Problem: Let $R$ be a commutative ring, show that if $R^n \cong R^m$ then $n = m$.
I have an attempt which I think is alright, but I just want to double check that there are no issues in my attempt. It's a very basic from the definitions approach, and didn't see anything exactly like it on the site. I saw this but I haven't studied tensor products yet.

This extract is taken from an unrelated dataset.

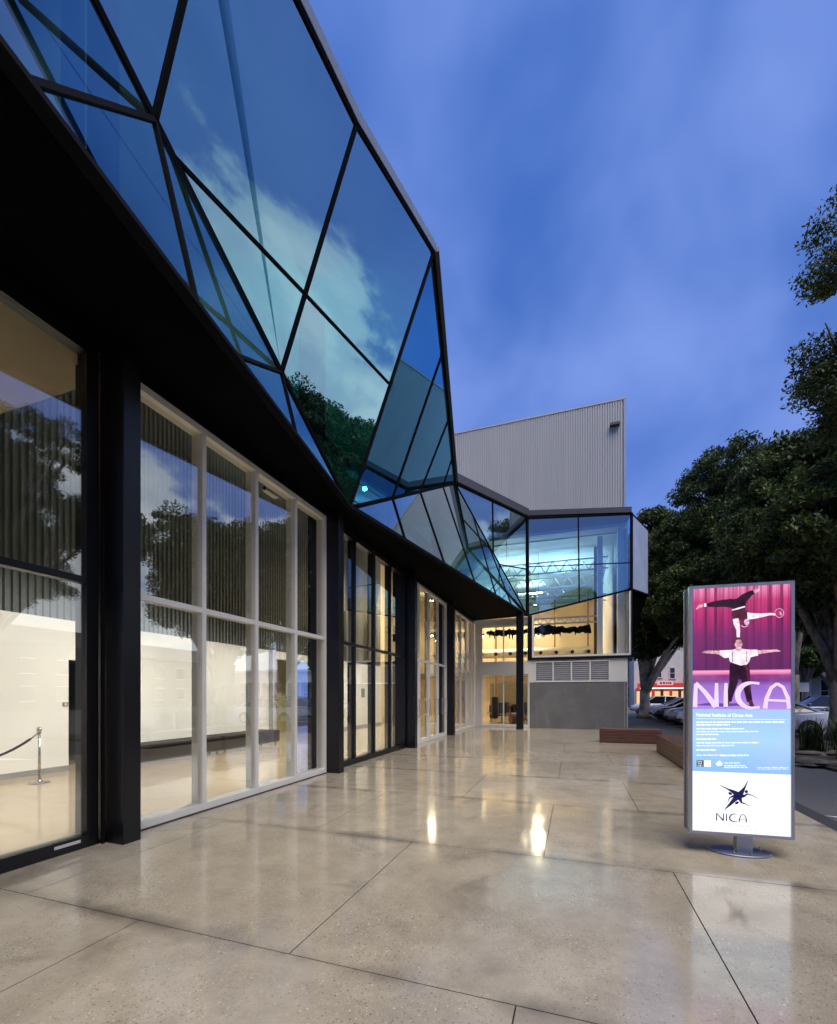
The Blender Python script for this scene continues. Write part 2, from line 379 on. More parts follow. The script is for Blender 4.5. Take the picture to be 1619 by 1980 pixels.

Attempt:We use exercise 10.2.12 from DF, if $R$ is a ring and $I$ is a left ideal of $R$, then $R^n/IR^n \cong \underbrace{R/IR \times \dots \times R/IR}_{n \text{ times}}$. Let $I$ be a maximal ideal of $R$, note that because $R$ is commutative, $I$ is a $2$-sided ideal. Because $R^n \cong R^m$ there is an $R$-module isomorphism $\varphi:R^n \rightarrow R^m$ which induces an isomorphism $\psi: R^n/IR^n \rightarrow R^m/IR^m$ defined by $r+IR^n \mapsto \varphi(r)+IR^m$. To see that this map is well-defined, let $r,r'$ be representatives of the same equivalence class, i.e $r+IR^n = r'+IR^n$. Then it follows that $r-r' \in IR^n$ so $r-r' = \sum_1^k a_im_i$ where $a_i \in I$ and $m_i \in R^n$. Then notice \begin{align*} \psi(r)-\psi(r') &= \varphi(r)+IR^m - \varphi(r')+IR^m \\ & = \varphi(r-r')+IR^m \\ & = \varphi \left( \sum_1^k a_i m_i \right) + IR^m \\ & = \sum_1^k a_i\varphi(m_i) + IR^m \\ &= IR^m \tag{$\varphi(m_i) \in R^m$ and $a_i \in I$} \end{align*} so $\psi(r)+IR^m = \psi(r')+IR^m$ and the map is well-defined. It follows from the fact that $\varphi$ is an isomorphism that $\psi$ is also an isomorphism. Therefore we can apply 10.2.12 from Dummit and Foote. We have that $R^n/IR^n \cong R^m/IR^m$ and so by 10.2.12 we have that $$ \underbrace{R/IR \times \dots \times R/IR}_{n \text{ times }} \cong \underbrace{R/IR \times \dots \times R/IR}_{m \text{ times}} $$ Since $R$ is commutative $I$ is two sided and it follows that $IR = I$; it's obvious that $I \subseteq IR$, if $\sum_1^ka_ir_i \in IR$ since $I$ is a two sided ideal $a_ir_i \in I$ for all $i$ so is an element of the ideal. Therefore This becomes $$ \underbrace{R/I \times \dots \times R/I}_{n \text{ times }} \cong \underbrace{R/I \times \dots \times R/I}_{m \text{ times}}. $$ Because $I$ was a maximal ideal we know that $R/I$ is a field and so this gives that $F^n \cong F^m$, but we know from vector space theory that these are isomorphic if and only if they have the same dimension, i.,e $n = m$.
Let me know if there are any missteps or places to trim the fat.